EXERCISE: Using the data below, repeat all of it precisely.

SOURCE MATERIAL:

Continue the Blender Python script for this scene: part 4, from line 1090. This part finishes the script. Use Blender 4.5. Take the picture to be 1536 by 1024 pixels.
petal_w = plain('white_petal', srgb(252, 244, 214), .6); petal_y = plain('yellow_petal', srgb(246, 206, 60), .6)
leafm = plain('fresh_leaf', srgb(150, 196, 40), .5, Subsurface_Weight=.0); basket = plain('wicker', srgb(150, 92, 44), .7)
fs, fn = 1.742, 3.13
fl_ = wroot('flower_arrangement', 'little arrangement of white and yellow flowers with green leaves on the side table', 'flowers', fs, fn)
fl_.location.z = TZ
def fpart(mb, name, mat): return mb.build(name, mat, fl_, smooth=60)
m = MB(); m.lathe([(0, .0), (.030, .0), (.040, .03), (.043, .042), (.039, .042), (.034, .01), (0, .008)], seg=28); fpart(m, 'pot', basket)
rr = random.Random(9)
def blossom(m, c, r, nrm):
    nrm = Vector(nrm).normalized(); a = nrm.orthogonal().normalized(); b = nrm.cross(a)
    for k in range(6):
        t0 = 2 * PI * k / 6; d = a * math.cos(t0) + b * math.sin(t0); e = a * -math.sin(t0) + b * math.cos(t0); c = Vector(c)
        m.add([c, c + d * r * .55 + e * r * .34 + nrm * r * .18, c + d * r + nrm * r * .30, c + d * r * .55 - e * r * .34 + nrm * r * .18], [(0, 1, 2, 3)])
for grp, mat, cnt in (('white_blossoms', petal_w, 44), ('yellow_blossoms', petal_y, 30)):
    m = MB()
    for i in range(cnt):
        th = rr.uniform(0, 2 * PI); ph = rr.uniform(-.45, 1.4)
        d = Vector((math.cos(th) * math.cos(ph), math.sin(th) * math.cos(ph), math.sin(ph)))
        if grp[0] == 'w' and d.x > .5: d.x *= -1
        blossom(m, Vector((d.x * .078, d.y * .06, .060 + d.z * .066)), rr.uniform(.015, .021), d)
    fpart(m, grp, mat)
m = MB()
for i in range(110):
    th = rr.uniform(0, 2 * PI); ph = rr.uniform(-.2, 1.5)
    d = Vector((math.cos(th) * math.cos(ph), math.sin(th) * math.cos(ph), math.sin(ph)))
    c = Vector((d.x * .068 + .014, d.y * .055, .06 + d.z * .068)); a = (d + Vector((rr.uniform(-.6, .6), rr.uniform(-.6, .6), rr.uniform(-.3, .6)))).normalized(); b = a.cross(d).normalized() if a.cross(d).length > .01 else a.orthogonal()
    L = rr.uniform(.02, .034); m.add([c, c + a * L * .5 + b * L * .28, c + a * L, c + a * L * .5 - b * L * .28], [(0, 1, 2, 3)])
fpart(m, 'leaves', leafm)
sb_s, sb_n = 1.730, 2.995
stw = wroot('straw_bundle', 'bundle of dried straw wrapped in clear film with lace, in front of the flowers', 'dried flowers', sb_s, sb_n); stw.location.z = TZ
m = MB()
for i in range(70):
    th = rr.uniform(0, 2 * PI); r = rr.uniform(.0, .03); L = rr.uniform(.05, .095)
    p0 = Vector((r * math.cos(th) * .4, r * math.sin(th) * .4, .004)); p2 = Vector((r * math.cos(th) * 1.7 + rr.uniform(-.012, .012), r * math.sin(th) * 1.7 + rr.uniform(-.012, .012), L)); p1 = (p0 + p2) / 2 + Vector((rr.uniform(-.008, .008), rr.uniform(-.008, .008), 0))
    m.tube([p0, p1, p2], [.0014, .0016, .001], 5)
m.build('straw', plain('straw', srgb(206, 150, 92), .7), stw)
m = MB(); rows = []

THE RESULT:
Continue the Blender Python script for this scene: part 4, from line 1090. This part finishes the script. Use Blender 4.5. Take the picture to be 1536 by 1024 pixels.
petal_w = plain('white_petal', srgb(252, 244, 214), .6); petal_y = plain('yellow_petal', srgb(246, 206, 60), .6)
leafm = plain('fresh_leaf', srgb(150, 196, 40), .5, Subsurface_Weight=.0); basket = plain('wicker', srgb(150, 92, 44), .7)
fs, fn = 1.742, 3.13
fl_ = wroot('flower_arrangement', 'little arrangement of white and yellow flowers with green leaves on the side table', 'flowers', fs, fn)
fl_.location.z = TZ
def fpart(mb, name, mat): return mb.build(name, mat, fl_, smooth=60)
m = MB(); m.lathe([(0, .0), (.030, .0), (.040, .03), (.043, .042), (.039, .042), (.034, .01), (0, .008)], seg=28); fpart(m, 'pot', basket)
rr = random.Random(9)
def blossom(m, c, r, nrm):
    nrm = Vector(nrm).normalized(); a = nrm.orthogonal().normalized(); b = nrm.cross(a)
    for k in range(6):
        t0 = 2 * PI * k / 6; d = a * math.cos(t0) + b * math.sin(t0); e = a * -math.sin(t0) + b * math.cos(t0); c = Vector(c)
        m.add([c, c + d * r * .55 + e * r * .34 + nrm * r * .18, c + d * r + nrm * r * .30, c + d * r * .55 - e * r * .34 + nrm * r * .18], [(0, 1, 2, 3)])
for grp, mat, cnt in (('white_blossoms', petal_w, 44), ('yellow_blossoms', petal_y, 30)):
    m = MB()
    for i in range(cnt):
        th = rr.uniform(0, 2 * PI); ph = rr.uniform(-.45, 1.4)
        d = Vector((math.cos(th) * math.cos(ph), math.sin(th) * math.cos(ph), math.sin(ph)))
        if grp[0] == 'w' and d.x > .5: d.x *= -1
        blossom(m, Vector((d.x * .078, d.y * .06, .060 + d.z * .066)), rr.uniform(.015, .021), d)
    fpart(m, grp, mat)
m = MB()
for i in range(110):
    th = rr.uniform(0, 2 * PI); ph = rr.uniform(-.2, 1.5)
    d = Vector((math.cos(th) * math.cos(ph), math.sin(th) * math.cos(ph), math.sin(ph)))
    c = Vector((d.x * .068 + .014, d.y * .055, .06 + d.z * .068)); a = (d + Vector((rr.uniform(-.6, .6), rr.uniform(-.6, .6), rr.uniform(-.3, .6)))).normalized(); b = a.cross(d).normalized() if a.cross(d).length > .01 else a.orthogonal()
    L = rr.uniform(.02, .034); m.add([c, c + a * L * .5 + b * L * .28, c + a * L, c + a * L * .5 - b * L * .28], [(0, 1, 2, 3)])
fpart(m, 'leaves', leafm)
sb_s, sb_n = 1.730, 2.995
stw = wroot('straw_bundle', 'bundle of dried straw wrapped in clear film with lace, in front of the flowers', 'dried flowers', sb_s, sb_n); stw.location.z = TZ
m = MB()
for i in range(70):
    th = rr.uniform(0, 2 * PI); r = rr.uniform(.0, .03); L = rr.uniform(.05, .095)
    p0 = Vector((r * math.cos(th) * .4, r * math.sin(th) * .4, .004)); p2 = Vector((r * math.cos(th) * 1.7 + rr.uniform(-.012, .012), r * math.sin(th) * 1.7 + rr.uniform(-.012, .012), L)); p1 = (p0 + p2) / 2 + Vector((rr.uniform(-.008, .008), rr.uniform(-.008, .008), 0))
    m.tube([p0, p1, p2], [.0014, .0016, .001], 5)
m.build('straw', plain('straw', srgb(206, 150, 92), .7), stw)
m = MB(); rows = []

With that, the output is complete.